SUPPLIED INFORMATION ->
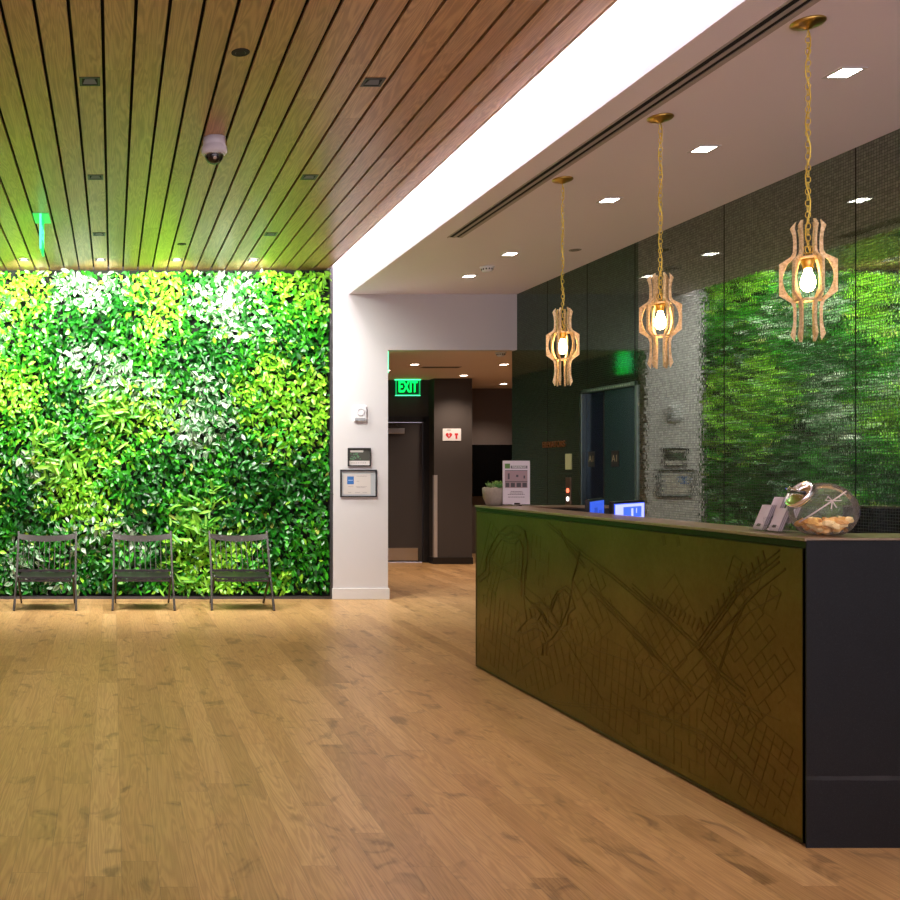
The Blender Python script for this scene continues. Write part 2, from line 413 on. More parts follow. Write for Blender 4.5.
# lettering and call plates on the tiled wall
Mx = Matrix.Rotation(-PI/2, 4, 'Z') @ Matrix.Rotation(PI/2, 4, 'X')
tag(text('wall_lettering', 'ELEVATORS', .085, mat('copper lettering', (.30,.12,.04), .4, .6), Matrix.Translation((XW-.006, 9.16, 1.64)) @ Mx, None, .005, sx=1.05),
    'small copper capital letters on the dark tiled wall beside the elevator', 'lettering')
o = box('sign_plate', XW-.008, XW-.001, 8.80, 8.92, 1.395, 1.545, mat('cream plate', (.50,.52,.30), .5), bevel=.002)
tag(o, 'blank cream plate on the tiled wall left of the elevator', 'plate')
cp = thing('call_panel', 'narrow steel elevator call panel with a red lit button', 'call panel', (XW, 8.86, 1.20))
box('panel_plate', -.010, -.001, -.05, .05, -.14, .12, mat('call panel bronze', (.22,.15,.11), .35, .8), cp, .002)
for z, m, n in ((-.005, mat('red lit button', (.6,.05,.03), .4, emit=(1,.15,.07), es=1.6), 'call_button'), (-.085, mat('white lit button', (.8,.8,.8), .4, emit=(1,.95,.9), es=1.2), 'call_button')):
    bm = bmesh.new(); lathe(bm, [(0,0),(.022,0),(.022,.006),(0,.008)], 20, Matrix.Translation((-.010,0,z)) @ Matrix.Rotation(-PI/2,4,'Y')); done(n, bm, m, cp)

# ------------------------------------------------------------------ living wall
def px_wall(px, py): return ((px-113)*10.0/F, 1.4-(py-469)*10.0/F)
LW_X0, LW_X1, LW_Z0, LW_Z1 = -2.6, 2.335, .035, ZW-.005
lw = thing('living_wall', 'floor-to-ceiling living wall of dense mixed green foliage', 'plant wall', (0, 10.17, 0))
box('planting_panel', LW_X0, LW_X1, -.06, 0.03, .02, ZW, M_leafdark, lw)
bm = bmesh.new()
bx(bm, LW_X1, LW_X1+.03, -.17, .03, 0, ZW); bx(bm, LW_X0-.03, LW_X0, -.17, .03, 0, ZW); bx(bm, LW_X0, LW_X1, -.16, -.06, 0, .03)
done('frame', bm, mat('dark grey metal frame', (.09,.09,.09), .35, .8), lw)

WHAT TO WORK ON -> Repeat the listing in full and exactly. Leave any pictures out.

WRITTEN REPLY ->
The Blender Python script for this scene continues. Write part 2, from line 413 on. More parts follow. Write for Blender 4.5.
# lettering and call plates on the tiled wall
Mx = Matrix.Rotation(-PI/2, 4, 'Z') @ Matrix.Rotation(PI/2, 4, 'X')
tag(text('wall_lettering', 'ELEVATORS', .085, mat('copper lettering', (.30,.12,.04), .4, .6), Matrix.Translation((XW-.006, 9.16, 1.64)) @ Mx, None, .005, sx=1.05),
    'small copper capital letters on the dark tiled wall beside the elevator', 'lettering')
o = box('sign_plate', XW-.008, XW-.001, 8.80, 8.92, 1.395, 1.545, mat('cream plate', (.50,.52,.30), .5), bevel=.002)
tag(o, 'blank cream plate on the tiled wall left of the elevator', 'plate')
cp = thing('call_panel', 'narrow steel elevator call panel with a red lit button', 'call panel', (XW, 8.86, 1.20))
box('panel_plate', -.010, -.001, -.05, .05, -.14, .12, mat('call panel bronze', (.22,.15,.11), .35, .8), cp, .002)
for z, m, n in ((-.005, mat('red lit button', (.6,.05,.03), .4, emit=(1,.15,.07), es=1.6), 'call_button'), (-.085, mat('white lit button', (.8,.8,.8), .4, emit=(1,.95,.9), es=1.2), 'call_button')):
    bm = bmesh.new(); lathe(bm, [(0,0),(.022,0),(.022,.006),(0,.008)], 20, Matrix.Translation((-.010,0,z)) @ Matrix.Rotation(-PI/2,4,'Y')); done(n, bm, m, cp)

# ------------------------------------------------------------------ living wall
def px_wall(px, py): return ((px-113)*10.0/F, 1.4-(py-469)*10.0/F)
LW_X0, LW_X1, LW_Z0, LW_Z1 = -2.6, 2.335, .035, ZW-.005
lw = thing('living_wall', 'floor-to-ceiling living wall of dense mixed green foliage', 'plant wall', (0, 10.17, 0))
box('planting_panel', LW_X0, LW_X1, -.06, 0.03, .02, ZW, M_leafdark, lw)
bm = bmesh.new()
bx(bm, LW_X1, LW_X1+.03, -.17, .03, 0, ZW); bx(bm, LW_X0-.03, LW_X0, -.17, .03, 0, ZW); bx(bm, LW_X0, LW_X1, -.16, -.06, 0, .03)
done('frame', bm, mat('dark grey metal frame', (.09,.09,.09), .35, .8), lw)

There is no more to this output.